Beim Blick über die Region hinaus unternahm Erdoğan nach 2011 extravagante Schritte, die die Großmächte verprellten. Seine Schläger verprügelten Demonstranten auf den Straßen von Washington DC und seine Luftwaffe schoss ein russisches Kampfflugzeug ab. Seine Revolverschnauze warf Angela Merkel "Nazi-Maßnahmen" vor und verurteilte provokativ den Umgang der Chinesen mit ihrer muslimischen Uiguren-Bevölkerung, einem Turk-Volk. Erdoğan unternahm schließlich Schritte, um jede dieser Regierungen zu besänftigen, um die Beziehungen zu verbessern ohne den früheren Schaden ungeschehen zu machen.

Sultan Erdoğan

Wohin nun, Türkei? Es zeichnen sich Stürme ab, bei denen zwei Gefahren herausstechen: die Wirtschaft und die Außenpolitik. Wirtschaftsgesetze beugen sich niemandem, nicht einmal dem Sultan Erdoğan. Solle er, wie es wahrscheinlich zu sein scheint, weiter auf seiner widersinnigen Theorie zu Zinsraten bestehen und zudem weiter westliche Wirtschaftsmächte verprellen, wird er entweder die Türkei in eine Katastrophe oder unter chinesische Oberherrschaft führen.

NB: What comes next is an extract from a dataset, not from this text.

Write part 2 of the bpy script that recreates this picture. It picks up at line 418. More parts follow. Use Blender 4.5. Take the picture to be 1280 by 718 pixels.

Die Außenpolitik stellt eine weitere große Gefahr dar. Die Entführung von Dissidenten mit türkischer Staatsbürgerschaft, Bohrungen in Zyperns Exklusiv-Wirtschaftszone und die Invasion bei einem Nachbarstaat deuten auf eine Arroganz, die angesichts der isolierten Position Erdoğans diesen enorm ungeschützt sein lässt. Eines der außenpolitischen Missgeschicke – vielleicht das in Syrien – könnten zu seinem politischen Niedergang wie auch dem der AKP führen.

Amerikanische Führungspolitiker sind bezüglich Recep Tayyip Erdoğan im Grunde ratlos gewesen. George W. Bush unterstützte, dass er Premierminister wurde. Barak Obama nannte ihn stolz einen Freund. Donald Trump gab ihm die Einladung zur Invasion in Syrien ein. Das Verteidigungsministerium blendet sich selbst in das Denken, der NATO-Verbündete werde eines Tages zurückkehren. Das Außenministerium verlässt sich auf seinen traditionellen Instinkt des Appeasement.

In einer ungewöhnlichen Entwicklung traf sich George W. Bush mit Erdoğan, als der nur AKP-Vorsitzender war, womit er den Weg ebnete, dass Erdoğan Premierminister wurde.

Es ist an der Zeit, Erdoğan nicht nur als Feind zu erkennen, sondern auch die Bedrohung zu antizipieren, die er für sein Land, seine Region und darüber hinaus darstellt. Das bedeutet die Türkei aus der veralteten Kategorie "NATO-Verbündeter" zu entlassen und sie in derselben Liga zu betrachten wie den Iran: Partner der Feinde Amerikas, ideologischer Aggressor, Förderer von Jihad-Gewalt und Atomwaffen-Aspirant. Nur so kann man sich für die kommenden Schwierigkeiten wappnen.